Quant aux prévisions de recettes de la sphère sociale, elles sont réduites de 1,7 milliard d'euros, ce qui traduit directement l'effet en base de la moins-value de 2008.

Au total, le déficit public pour 2009 serait aggravé de près de 9 milliards d'euros, soit 0,5 point de PIB, pour atteindre 4,4 points de PIB. Comme vous l'avez indiqué, monsieur le président, à ce stade, nous n'avons pas revu nos prévisions macroéconomiques : les dernières prévisions de la Commission européenne, qui donnent pour la France un déficit de 5,4 points de PIB pour 2009 et une croissance de moins 1,8 %, ne sont pas les nôtres.

Une chose est sûre : si la croissance est négative, nous laisserons jouer les stabilisateurs automatiques, mais nous ne compenserons pas les manques à gagner de recettes fiscales ou de cotisations sociales. On peut estimer qu'un point de croissance en moins se traduira par un accroissement du déficit public d'environ 0,5 point de PIB. La différence entre la prévision de la Commission et la nôtre renvoie à des hypothèses de croissance différentes, non à une compréhension différente de la politique budgétaire menée.

Pour les années 2010 à 2012, le déficit serait impacté de la même manière qu'en 2009 par les révisions de recettes, soit d'environ 9 milliards d'euros. Il s'inscrirait donc à 3,1 points de PIB en 2010, à 2,3 points en 2011 et à 1,5 point en 2012.

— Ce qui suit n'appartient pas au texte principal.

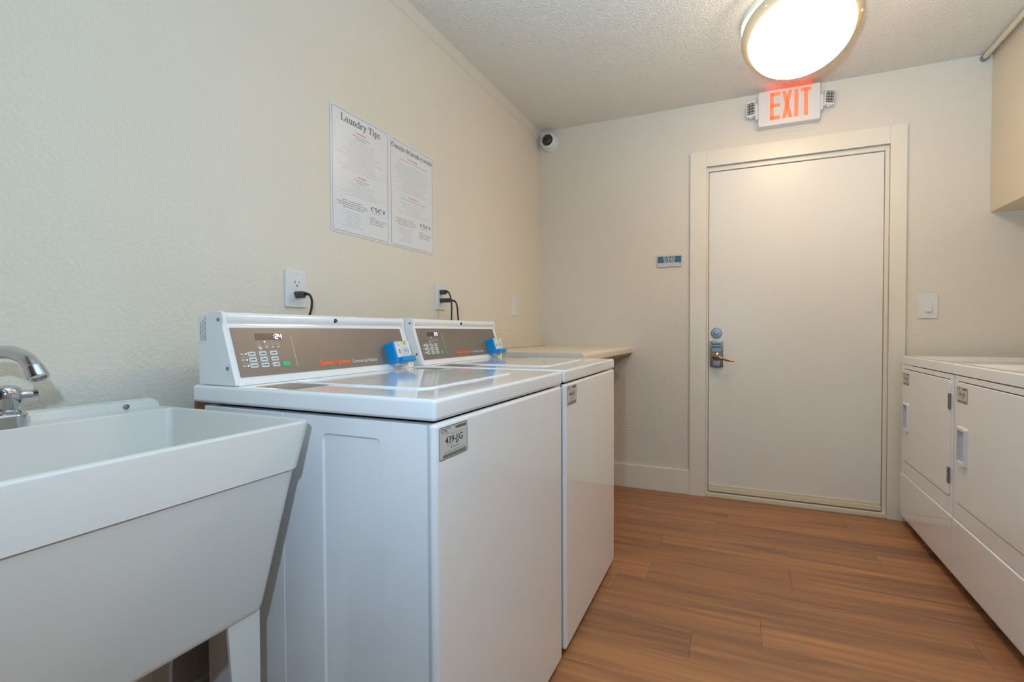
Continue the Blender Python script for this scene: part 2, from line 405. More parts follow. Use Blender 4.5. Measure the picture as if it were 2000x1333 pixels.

Si cette prévision nous fait revenir assez rapidement en deçà des 3 points de PIB et nous permet de viser un déficit limité en 2012, ce n'est pas par angélisme : c'est, d'une part, parce que nous croyons toujours possible une reprise en 2010 et, d'autre part, parce que le plan de relance est borné dans le temps. L'effet de relance est ciblé essentiellement sur 2009 et nous avons proscrit toute dépense supplémentaire pérenne. Nos finances publiques ont trop souffert de la stratification de dépenses nouvelles décidées dans des périodes de basses conjonctures, et sur lesquelles on ne revient jamais ! Si l'on veut avoir un effet rapide sur l'activité tout en préservant la soutenabilité financière de l'État – dont on mesure aujourd'hui l'intérêt –, c'est bien de dépenses ciblées, significatives, mais bornées dans le temps que nous avons besoin.

Pour conclure, je relèverai trois faits saillants de l'analyse de l'exécution 2008.

Premièrement, la dépense, corrigée des effets du pic d'inflation observé en cours d'année, est globalement tenue. C'est le signe que, dans la crise, nous n'abandonnons pas nos objectifs fondamentaux de maîtrise des finances publiques. Il en sera de même en 2009 : si le plan de relance doit être mis en oeuvre d'une façon résolue et rapide, je suis tout aussi résolu à garantir la maîtrise des dépenses courantes des ministères.

Deuxièmement, le déficit s'accroît très sensiblement, en raison de l'impact de la conjoncture sur les recettes fiscales. Cela traduit l'engagement que nous avions pris de ne pas ajouter la crise à la crise, et de ne pas chercher à compenser par des mesures pesant sur les ménages ou les entreprises la diminution des recettes due au ralentissement de l'économie. Nous avons pris le parti d'en tirer d'emblée les conséquences dans l'évaluation du déficit 2009 : le collectif sera amendé en ce sens au Sénat.

Troisièmement, l'analyse plus détaillée des moins-values de recettes, concentrées sur l'impôt sur les sociétés, sur la TVA sur l'investissement et les consommations intermédiaires, et sur la taxe professionnelle, met en évidence que la situation des entreprises est davantage dégradée que la consommation des ménages. Cela conforte la stratégie du plan de relance, qui privilégie le soutien à l'activité des entreprises et à l'investissement par rapport à la consommation.